On 9/13/06, Nikolaos A. Patsopoulos <[EMAIL PROTECTED]> wrote:
Yakov Lerner wrote:
> On 9/13/06, Nikolaos A. Patsopoulos <[EMAIL PROTECTED]> wrote:
>> Yakov Lerner wrote:
>> > On 9/13/06, Nikolaos A. Patsopoulos <[EMAIL PROTECTED]> wrote:
>> >> Yakov Lerner wrote:
>> >> > On 9/13/06, Nikolaos A. Patsopoulos <[EMAIL PROTECTED]> wrote:
>> >> >> Hi,
>> >> >>
>> >> >> I'm trying to delete several lines from the beginning of file till
>> >> the
>> >> >> appearance of a specific pattern, without deleting the pattern. I
>> >> have
>> >> >> used the following command:
>> >> >>
>> >> >> :1,/Citations: /d/e-10
>> >> >>
>> >> >> but the offset doesn't work.
>> >> >
>> >> > Try this:
>> >> >
>> >> > :1,/Citations: /-1d
>> >> >
>> >> > Caution: This works except in the case when pattern is found in the
>> >> > 1st line.
>> >> >
>> >> > Yakov
>> >> >
>> >> >
>> >> That's work fine, thanks!
>> >>
>> >> Can I ask another question? How can someone substitute or delete a
>> block
>> >> of text which expands to more than one line? E.g. the text:
>> >>
>> >> Morning bgfn nbgfn............................more text..

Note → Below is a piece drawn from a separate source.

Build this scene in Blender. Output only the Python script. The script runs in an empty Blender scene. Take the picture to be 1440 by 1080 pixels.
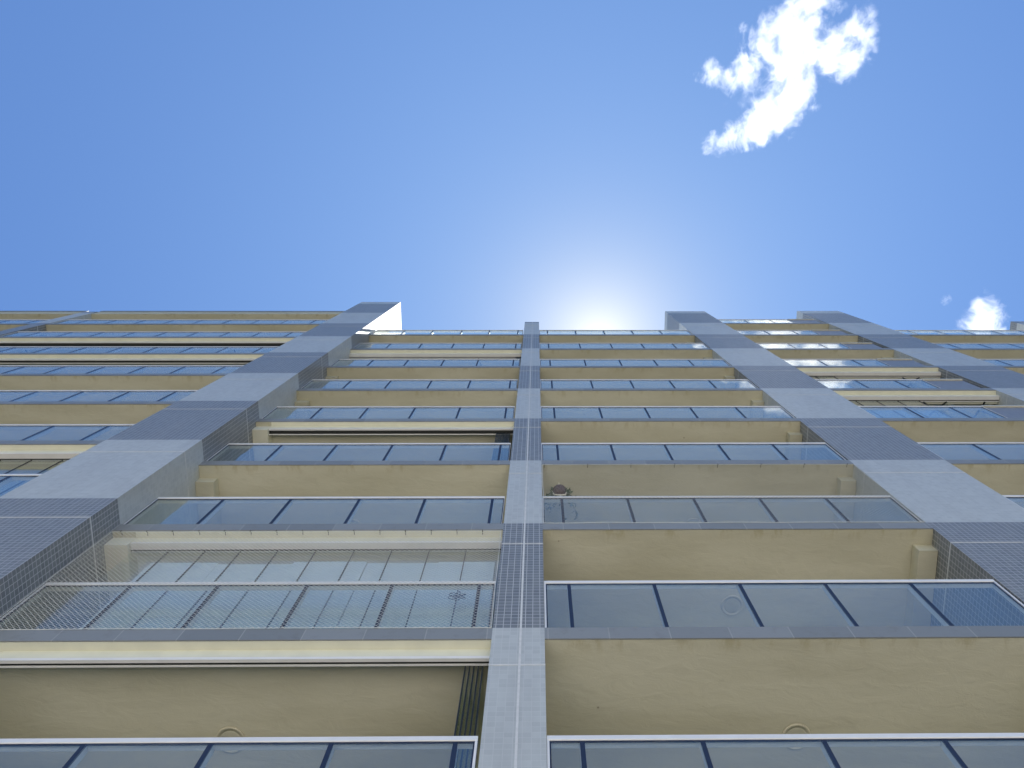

>> >> ........more text...............
>> >> ....................... end of text.
>> >>
>> >> Can I use a sth like this?
>> >>
>> >> s/Morning,text/anothertext
>> >
>> > try
>> > :s/Morning\_.*text/anothertext/
>> > or
>> > :s/Morning\(\n\|.\)*text/anothertext/
>> >
>> > :help \_
>> > Yakov
>> >
>> >
>> Sorry, that works but I forgot to mention that I have many occurrences
>> of /text/ (last word in block) and I want to substitute to the first
>> occurrence only.
>
> Then you change * in the pattern for \{-}
>
> Yakov
>
>
this seems like a never-ending question:
what if I have more than of the same blocks? How can I use the sub
command to replace all occurrences of the same block in a file?